How does your garden grow? ICO asks, with added color
| Martinez plays Falla masterpiece with the ICO. |
Marketing this month's Indianapolis Chamber Orchestra concert had the advantage of a glamorous guest soloist, and the organization even used most of the phrase in the title of the work Gabriela Martinez played in labeling the performance.
"Gardens of Spain" was the concert's billing, highlighting the pianist's performance with the orchestra in Manuel de Falla's "Nights in the Gardens of Spain."
Still, the ICO didn't sell short the world premiere also on the program: a new work by the prolific composer Stacy Garrop, alluringly titled "Chroma," a six-movement salute to colors that the fine lighting system of the Schrott Center illuminated as the composition unfolded under the astute direction of Matthew Kraemer.
I first became acquainted with Garrop's artistry in concert more than a dozen years ago with her folklore-linked "Silver Dagger." Since then, when the Lincoln Trio of Chicago appeared in a concert series based at Congregation Shaarey Tefilla, I've had several recordings including Garrop works sent to me on the Cedille Records label, where she has long had a home. Saturday's ICO concert counts as my first encounter since then with Garrop's music in the concert hall.
The experience was electrifying, as the succession of highlighted colors, and the meaning the composer attaches to each one in her program notes, amplified her rich palette of orchestral sound, including some blowing air tonelessly through wind instruments, a recorded siren, and a wealth of lavishly distributed glissandos. Her sense of implied narratives that can be attached to saffron, orange, "shocking" pink and three others picks up on the slogan you can find on the home page of her website: "a composer with a story to tell."

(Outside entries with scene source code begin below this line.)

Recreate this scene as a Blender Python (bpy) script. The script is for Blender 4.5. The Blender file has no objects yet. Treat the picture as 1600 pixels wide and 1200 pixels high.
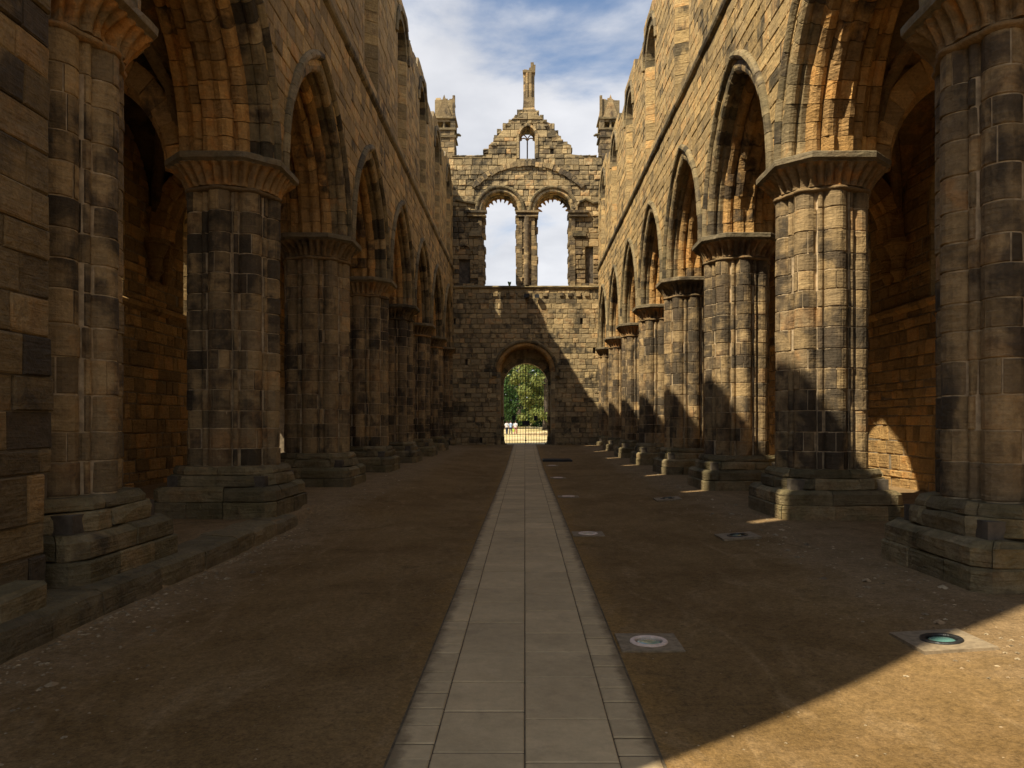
import bpy, math, random
from mathutils import Vector, noise as mnoise
R0 = random.Random(7)
PI = math.pi
C = bpy.context.scene.collection
scene = bpy.context.scene

# ------------------------------------------------------------------ camera, sky, sun, exposure
EYE = 1.6                      # eye height above the level of the pier plinths
cam_d = bpy.data.cameras.new("camera")
cam = bpy.data.objects.new("camera", cam_d); C.objects.link(cam)
cam.location = (0, 0, EYE); cam.rotation_euler = (PI/2, 0, 0)
cam_d.sensor_width = 36; cam_d.lens = 27
cam_d.shift_x = -20/1600; cam_d.shift_y = 60/1600
cam_d.clip_start = 0.05; cam_d.clip_end = 6000
scene.camera = cam

SUN_DIR = Vector((1.0, 0.76, -1.55)).normalized()      # the way the light travels
sun_d = bpy.data.lights.new("sun", 'SUN'); sun_d.energy = 4.8; sun_d.angle = math.radians(0.53)
sun_d.color = (1.0, 0.89, 0.72)
sun = bpy.data.objects.new("sun", sun_d); C.objects.link(sun)
sun.rotation_euler = SUN_DIR.to_track_quat('-Z', 'Y').to_euler()

world = bpy.data.worlds.new("World"); scene.world = world; world.use_nodes = True
wn = world.node_tree; wn.nodes.clear()
def WN(t, **k):
    n = wn.nodes.new(t)
    for a, b in k.items(): setattr(n, a, b)
    return n
sky = WN('ShaderNodeTexSky', sky_type='NISHITA'); sky.sun_disc = False
sky.sun_elevation = math.asin(-SUN_DIR.z); sky.sun_rotation = math.atan2(-SUN_DIR.x, -SUN_DIR.y)
sky.air_density = 1.0; sky.dust_density = 0.6
tc = WN('ShaderNodeTexCoord'); sep = WN('ShaderNodeSeparateXYZ'); wn.links.new(tc.outputs['Generated'], sep.inputs[0])
def WM(op, a, b=None, c=None, clamp=False):
    n = WN('ShaderNodeMath', operation=op, use_clamp=clamp)
    for i, v in enumerate((a, b, c)):
        if v is None: continue
        if isinstance(v, (int, float)): n.inputs[i].default_value = v
        else: wn.links.new(v, n.inputs[i])
    return n.outputs[0]
den = WM('ADD', WM('MAXIMUM', sep.outputs[2], 0.0), 0.22)
cx = WM('DIVIDE', sep.outputs[0], den); cy = WM('DIVIDE', sep.outputs[1], den)
comb = WN('ShaderNodeCombineXYZ'); wn.links.new(cx, comb.inputs[0]); wn.links.new(cy, comb.inputs[1]); comb.inputs[2].default_value = 3.7
def WNoise(scale, detail, rough, lac=2.0, dist=0.0):
    n = WN('ShaderNodeTexNoise'); n.inputs['Scale'].default_value = scale; n.inputs['Detail'].default_value = detail
    n.inputs['Roughness'].default_value = rough; n.inputs['Distortion'].default_value = dist
    wn.links.new(comb.outputs[0], n.inputs['Vector']); return n.outputs['Fac']
n1 = WNoise(2.3, 9, 0.56, dist=0.25); n2 = WNoise(0.9, 3, 0.5)
# thicker cloud towards the horizon, breaks of blue higher up
cov = WM('ADD', WM('ADD', n1, WM('MULTIPLY', n2, 0.35)), WM('MULTIPLY', WM('MINIMUM', WM('MAXIMUM', WM('SUBTRACT', sep.outputs[2], 0.24), 0.0), 0.27), -1.3))
mr = WN('ShaderNodeMapRange', interpolation_type='SMOOTHSTEP'); wn.links.new(cov, mr.inputs[0])
mr.inputs[1].default_value = 0.34; mr.inputs[2].default_value = 0.58; mr.inputs[3].default_value = 0.0; mr.inputs[4].default_value = 0.93
n3 = WNoise(3.1, 6, 0.55)
cr = WN('ShaderNodeValToRGB'); wn.links.new(n3, cr.inputs[0])
cr.color_ramp.elements[0].position = 0.3; cr.color_ramp.elements[0].color = (4.1, 4.2, 4.5, 1)
cr.color_ramp.elements[1].position = 0.7; cr.color_ramp.elements[1].color = (6.0, 6.0, 6.15, 1)
mixc = WN('ShaderNodeMix', data_type='RGBA')
wn.links.new(mr.outputs[0], mixc.inputs[0]); wn.links.new(sky.outputs[0], mixc.inputs[6]); wn.links.new(cr.outputs[0], mixc.inputs[7])
bg = WN('ShaderNodeBackground'); bg.inputs[1].default_value = 0.1
wn.links.new(mixc.outputs[2], bg.inputs[0])
wo = WN('ShaderNodeOutputWorld'); wn.links.new(bg.outputs[0], wo.inputs[0])

vs = scene.view_settings
scene.display_settings.display_device = 'sRGB'
vs.view_transform = 'Standard'; vs.look = 'None'; vs.exposure = 0.66; vs.gamma = 1.0; vs.use_curve_mapping = False
scene.render.engine = 'CYCLES'
scene.cycles.use_denoising = True
scene.cycles.max_bounces = 6; scene.cycles.diffuse_bounces = 4
scene.cycles.sample_clamp_indirect = 4.0

# ------------------------------------------------------------------ helpers
NX = 0.05          # middle of the nave
WX = 4.32          # half width at the wall face
PX = 5.12          # half distance between pier centres
BAY = 5.35
PY = [2.7 + BAY*i for i in range(9)]
WEST = 45.6
SPR = 6.0          # top of abacus

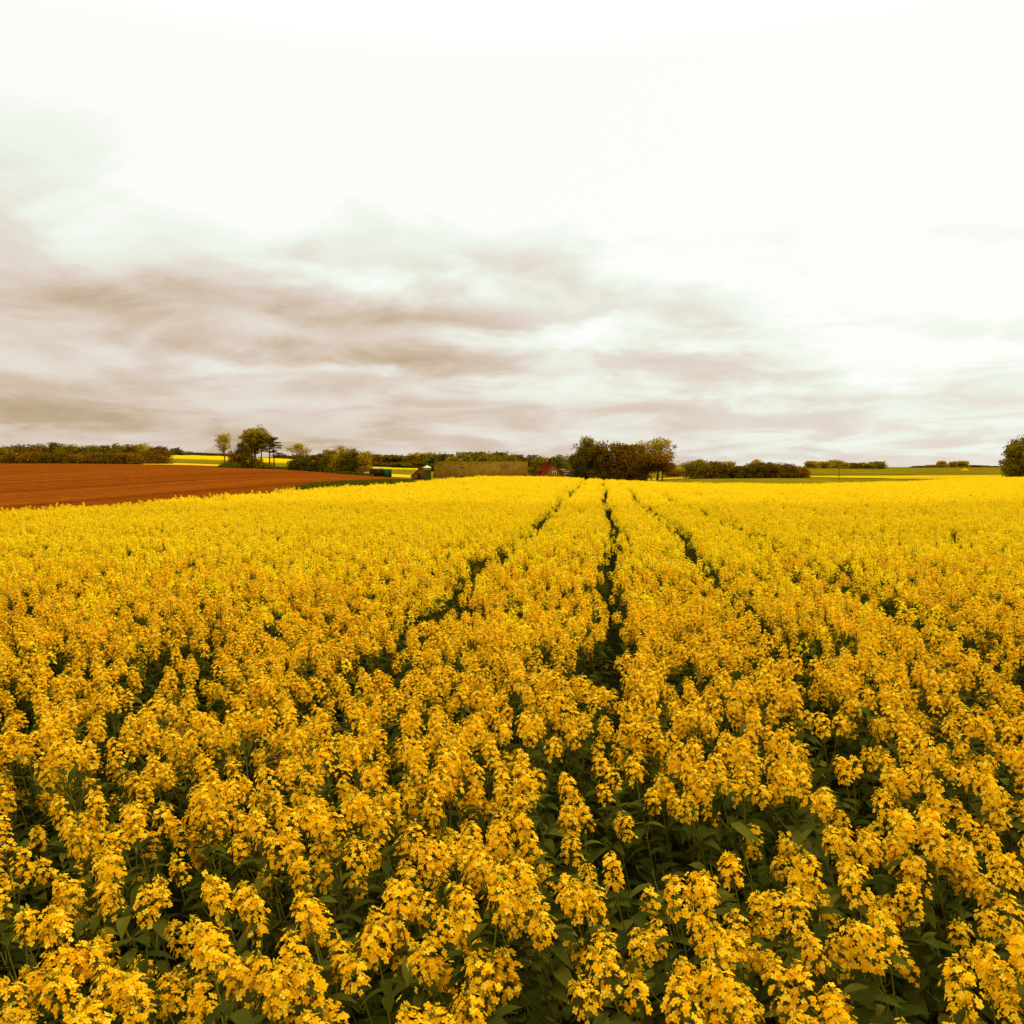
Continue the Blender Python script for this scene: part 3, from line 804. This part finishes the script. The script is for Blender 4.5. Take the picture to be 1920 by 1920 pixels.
for p_, row in ((867,871.5),(948,872.5)):
    lx = X(p_, bd+4)-bc[0]; rz_ = Ztop(row, bd+4)-gz
    m = MB(); m.box((lx,-2.2,rz_-.35),(.75,.75,1.0)); m.box((lx,-2.2,rz_+.22),(1.0,1.0,.12)); v_ = m.build('roof_vent', PALEBARK, barn)
    v_['label'] = 'pale square vent on the slope of the barn roof'
lx = X(865, bd+6)-bc[0]
m = MB(); m.box((lx,.5,ridge+.35),(.5,.5,1.2)); m.box((lx,.5,ridge+1.0),(.6,.6,.1)); m.build('chimney', PALEBARK, barn)
m = MB(); m.box((X(900,bd)-bc[0], -W_/2-.17, eave-1.4), (2.6,.06,2.4)); m.build('door', DARKWOOD, barn)

# silo, lean-to and flue
sd = 246.0
sx_ = X(801, sd); sz = hz(sx_, sd)
silo = empty('silo', (sx_, sd, sz)); tag(silo, 'squat round silo with a pale conical cap at the end of the barn', 'silo')
ht = Ztop(873, sd)-sz; hm = Ztop(882, sd)-sz; hb_ = Ztop(877, sd)-sz
m = MB(); m.lathe([(1.02,hm),(1.1,hm+.05),(1.06,hb_)]); m.build('upper_ring', METAL, silo, True)
m = MB(); m.lathe([(1.0,-.2),(1.0,hm)]); m.build('tank', TANKG, silo, True)
m = MB(); m.lathe([(1.22,hb_-.02),(1.2,hb_+.08),(.5,ht-.2),(.18,ht-.05),(.16,ht+.1)]); m.build('cap', SILOCAP, silo)
m = MB()
for a in (-.9,.5,1.8,3.2): m.tube([(1.12*math.cos(a),1.12*math.sin(a),-.2),(1.12*math.cos(a),1.12*math.sin(a),hb_)], .06, 5)
m.build('brace', SOOT, silo)
fx_ = X(803, 251.0); fl = empty('flue_pipe', (fx_, 251.0, hz(fx_,251))); tag(fl, 'thin black flue pipe standing behind the silo cap', 'flue')
m = MB(); zt = Ztop(866,251)-hz(fx_,251); m.tube([(0,0,-.2),(0,0,zt-.3)], .16, 8); m.build('pipe', SOOT, fl)
m = MB(); m.lathe([(.24,zt-.3),(.24,zt-.12),(.03,zt)], n=10); m.build('cowl', SOOT, fl)
ld = 252.0
sh = empty('lean_to_shed', (X(781,ld), ld, hz(X(781,ld),ld))); tag(sh, 'brown lean-to shed with a steep sloping side left of the silo', 'shed')
b_ = hz(X(781,ld),ld); xa, xb, xc = X(772,ld)-X(781,ld), X(787,ld)-X(781,ld), X(795,ld)-X(781,ld)
z0, z1, z2 = -.2, Ztop(893,ld)-b_, Ztop(878,ld)-b_
m = MB(); pr = [(xa,z0),(xc,z0),(xc,z2),(xb,z2),(xa,z1)]
m.add([(p,0,z) for p,z in pr]+[(p,5,z) for p,z in pr], [(0,1,2,3,4),(9,8,7,6,5)]+[(i,i+5,(i+1)%5+5,(i+1)%5) for i in range(5)]); m.build('wall', BARNWALL, sh)
m = MB(); pr = [(xa-.3,z1-.25),(xb,z2+.03),(xc+.1,z2+.03),(xc+.1,z2+.17),(xb-.08,z2+.17),(xa-.42,z1-.12)]
m.add([(p,-.25,z) for p,z in pr]+[(p,5.2,z) for p,z in pr], [(0,1,4,5),(1,2,3,4),(11,10,7,6),(10,9,8,7)]+[(i,i+6,(i+1)%6+6,(i+1)%6) for i in range(6)]); m.build('roof', ROOF, sh)
m = MB(); m.box(((X(786,ld)-X(781,ld)),-.04,.85),(1.15,.08,2.0)); m.build('door', DARKWOOD, sh)

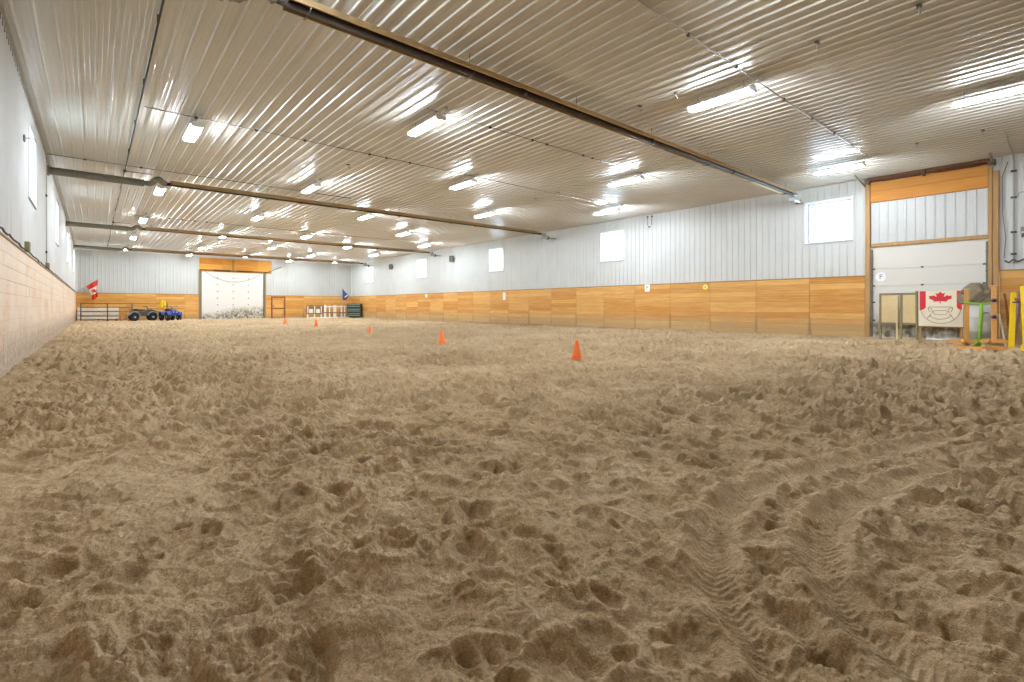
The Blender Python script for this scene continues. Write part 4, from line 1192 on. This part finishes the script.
def green_rack():
    t = thing('storage_rack', 'dark green slatted storage rack at the far right corner', 'rack', (18.55, 44.5, 0), -.62)
    W, D, H = .62, .36, 1.30
    MB().box((-W, D - .03, -.03), (W, D, H), .008).build('back_panel', M['green_box'], t)
    for x in (-W, W - .04): MB().box((x, -D, -.03), (x + .04, D - .03, H), .008).build('side_panel', M['green_box'], t)
    for z in (.0, .42, .84, H - .03): MB().box((-W + .04, -D, z), (W - .04, D - .03, z + .03), .006).build('shelf', M['green_box'], t)
    for z in (.18, .34, .60, .76, 1.02, 1.18): MB().box((-W + .05, -D - .025, z), (W - .05, -D - .002, z + .06), .006).build('slat', M['green_slat'], t)
green_rack()
t = thing('flag', 'dark blue flag with a white patch above the far white jump standards', 'flag', (17.66, 45.16, 1.0))
MB().tube([(-.03, 0, -.2), (0, 0, 1.85)], .016, 8).build('flag_pole', M['conduit'], t)
mb = MB(); nu, nv = 12, 22; vs = []
for j in range(nv + 1):
    for i in range(nu + 1):
        u, v = i / nu, j / nv
        wd = .62 * (1 - abs(v - .55) * 1.1) if v > .55 else .62 * (v / .55) ** .9
        vs.append((.02 + u * max(.05, wd), .05 * math.sin(u * 7 + v * 3), 1.82 - 1.15 * v - .25 * u * (1 - v)))
mb.add(vs, [(j * (nu + 1) + i, j * (nu + 1) + i + 1, (j + 1) * (nu + 1) + i + 1, (j + 1) * (nu + 1) + i) for j in range(nv) for i in range(nu)], True)
o = mb.build('flag_cloth', M['flag_blue'], t); o.modifiers.new('thick', 'SOLIDIFY').thickness = .006
tag(MB().prism([(.16, .95), (.34, 1.12), (.48, 1.14), (.50, 1.06), (.36, .98), (.22, .82)], lambda u, v, w: (u, -.075 - w, v), .01).build('flag_patch', M['flag_white'], t), 'white patch')

# ------------------------------------------------------------------ WORLD, CAMERA, VIEW
w = bpy.data.worlds.new('sky'); sc.world = w; w.use_nodes = True
bg = w.node_tree.nodes['Background']
bg.inputs['Color'].default_value = (.62, .81, 1.0, 1); bg.inputs['Strength'].default_value = 15.0

cam = bpy.data.cameras.new('camera'); co = bpy.data.objects.new('camera', cam); COL.objects.link(co)
cam.sensor_width = 36; cam.lens = 36 * 491.39 / 1024
cam.shift_y = -(341 - 307) / 1024
cam.clip_start = .05; cam.clip_end = 300
co.location = (0, 0, 1); co.rotation_euler = (PI / 2, 0, -.704922)
sc.camera = co

sc.view_settings.view_transform = 'Standard'; sc.view_settings.look = 'None'
sc.view_settings.gamma = 1; sc.view_settings.use_curve_mapping = False
sc.view_settings.exposure = 0.0
sc.cycles.use_denoising = True
sc.cycles.diffuse_bounces = 6
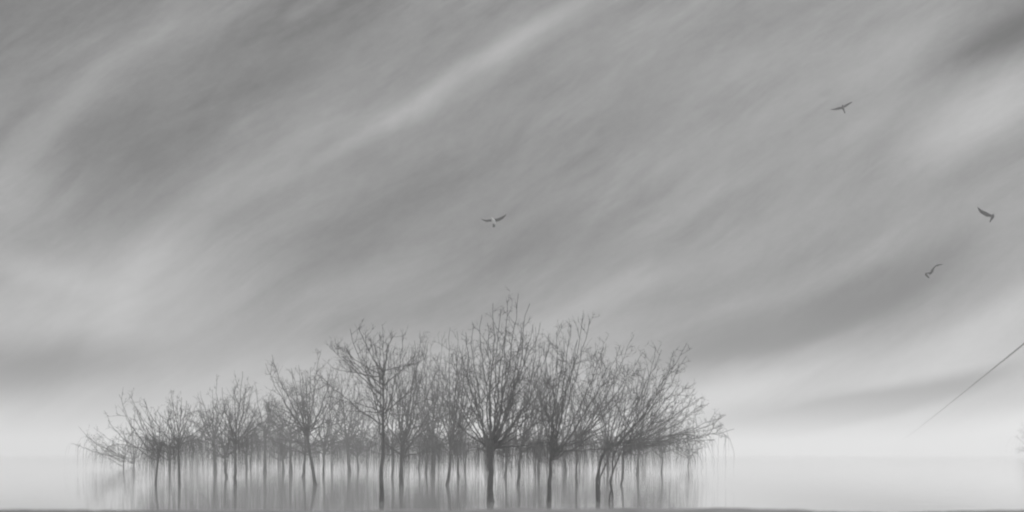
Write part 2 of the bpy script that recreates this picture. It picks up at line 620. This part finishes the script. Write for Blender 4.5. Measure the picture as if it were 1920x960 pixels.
tree("biggest and tallest tree, thick flared trunk and high fan crown at the centre", 921, NEAR, (921, 832),
     [(970, 551), (940, 575), (952, 566), (925, 575), (885, 597), (903, 590), (993, 575), (1013, 608), (868, 625), (850, 660),
      (1030, 650), (1050, 700), (835, 700), (1060, 760), (840, 770), (950, 620), (978, 600), (915, 610)], 9,
     r_trunk=.18, twig=1.1, seed=14, hang=120, hang_to=(870, 930), low=6)
tree("slim tree with trunk leaning right, close beside the biggest tree", 972, MID, (980, 822),
     [(985, 640), (1005, 620), (1030, 650), (1045, 680), (955, 690), (1065, 730), (930, 740), (1080, 790)], 10,
     r_trunk=.085, twig=1.0, seed=15, hang=80, hang_to=(880, 930), low=4, lean=(970, 880))
tree("tall tree with clean dark trunk and two long limbs sweeping up to the right", 1031, NEAR, (1034, 838),
     [(1094, 590), (1108, 598), (1070, 618), (1078, 640), (1055, 640), (1130, 650), (1025, 660), (1150, 690), (1170, 740),
      (1000, 700), (1185, 790), (1045, 625)], 7, r_trunk=.125, twig=1.0, seed=16, hang=60, hang_to=(870, 930), low=4,
     lean=(1026, 900))
tree("tree on a thin straight trunk set back, right of the two sweeping limbs", 1081, MID, (1080, 815),
     [(1122, 645), (1138, 640), (1160, 650), (1110, 660), (1180, 635), (1208, 655), (1190, 700), (1060, 700), (1200, 740)], 10,
     r_trunk=.065, twig=.95, seed=17, hang=70, hang_to=(880, 925), low=3)
tree("many stemmed tree with several curved stems and branches raked up to the right", 1122, NEAR, (1140, 835),
     [(1285, 647), (1262, 660), (1270, 680), (1238, 658), (1225, 655), (1285, 672), (1212, 690), (1195, 690), (1290, 715),
      (1310, 750), (1150, 690), (1120, 740), (1100, 800), (1180, 720)], 6, r_trunk=.085, twig=1.0, seed=18, hang=45,
     hang_to=(880, 930), low=5, lean=(1112, 870), stems=5)
tree("rightmost tree of the row, very low branches stretched far out to the right", 1165, MID, (1170, 828),
     [(1381, 803), (1355, 785), (1325, 760), (1315, 745), (1340, 825), (1300, 730), (1240, 740), (1275, 770), (1310, 800),
      (1250, 820), (1345, 800), (1220, 730)], 6, r_trunk=.06, twig=.95, seed=19, hang=30, hang_to=(885, 930), low=6)
tree("faint slender tree set back under the low branches at the right end of the row", 1240, BACK, (1240, 835),
     [(1210, 790), (1235, 775), (1262, 785), (1290, 805), (1310, 830), (1190, 810), (1280, 790)], 6, r_trunk=.05, twig=.9,
     seed=20, hang=60, hang_to=(875, 920), low=5)
tree('faint thin tree at the back, between the smallest leftmost tree and the two tipped tree', 250, dist(873.4), (253, 850),
     [(172, 800), (222, 797), (190, 818), (245, 782), (268, 785), (160, 840), (300, 815)], 4, r_trunk=0.035, twig=.6, seed=40, hang=25, hang_to=(875, 925), low=4)
tree('thin back tree filling the gap right of the tree with one tall straight shoot', 370, dist(868.0), (371, 826),
     [(345, 775), (368, 752), (392, 765), (330, 790), (415, 790), (380, 745)], 4, r_trunk=0.045, twig=.6, seed=41, hang=120, hang_to=(875, 925), low=4)
tree('thin back tree whose crown merges with the right side of the spiky topped tree', 470, dist(874.3), (471, 822),
     [(450, 745), (468, 735), (490, 745), (430, 770), (520, 775), (505, 790)], 4, r_trunk=0.045, twig=.6, seed=42, hang=120, hang_to=(875, 925), low=4)
tree('faint back tree just right of the short rounded tangle of twigs', 522, dist(868.9), (523, 826),
     [(500, 750), (522, 735), (545, 750), (480, 780), (570, 785)], 4, r_trunk=0.045, twig=.6, seed=43, hang=120, hang_to=(875, 925), low=4)
tree('slim back tree in the shade of the leaning tree, on its right side', 622, dist(876.1), (623, 824),
     [(590, 700), (615, 690), (640, 705), (570, 750), (670, 745), (650, 690), (560, 785), (690, 790)], 4, r_trunk=0.05, twig=.6, seed=44, hang=120, hang_to=(875, 925), low=4)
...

This charming suite ends with "Cerulean Blue: The Vault of the Heavens." It's typical of Garrop's frequent reach beyond the world of the senses to mythology and mysticism. Though carried away somewhat by this finale, my after-impression is that the sense of occasion 'Chroma" conveyed may be essential to fully appreciating it.
I recall, for comparison, that I was never fully engaged with Richard Strauss's Alpine Symphony until the Indianapolis Symphony Orchestra performed it with a show of stunning color slides of the region the composer had in mind. Fortunately, there was nothing literal being evoked Saturday in Garrop's new piece. I will rest content that much of what I admire about the Schrott Center, its sights and sounds alike, could be properly put to work in "Chroma." It will be interesting to learn of the impressions the work leaves when other orchestras play it, especially with the composer's permission that programming just one or more movements has her blessing.
The concert opened with a 19th-century display piece by another American composer, Louis Moreau Gottschalk, feted as pianist-composer from childhood on and poignantly short-lived. His Symphony No. 2 from 1868 shifts from flowing and sentimental to bumptious and march-like, incorporating the early American hit song that every child used to know, "Yankee Doodle." To open the second half, Kraemer again showed his programming knack with another light piece, Aaron Copland's "Three Latin American Sketches." The short wind solos in the middle sketch, "Paisaje Mexicano," were especially appealing.
That leaves the especially publicized work by Falla to be discussed. The composer is perhaps easy for audiences accustomed to the Austro-German mainstream to underestimate. But a personality of some power and resourcefulness comes through in his scores. This one is especially good in weaving the solo instrument indispensably into the texture without making it seem like a piano concerto that has possibly lost its way. Martinez's playing helped make that quite evident; every phrase sparkled. For an encore, she helped anchor the program in the Western Hemisphere by playing a miniature piece by a Cuban composer, Ernesto Lecuona, best-known as something of a one-hit wonder for "Malagueña."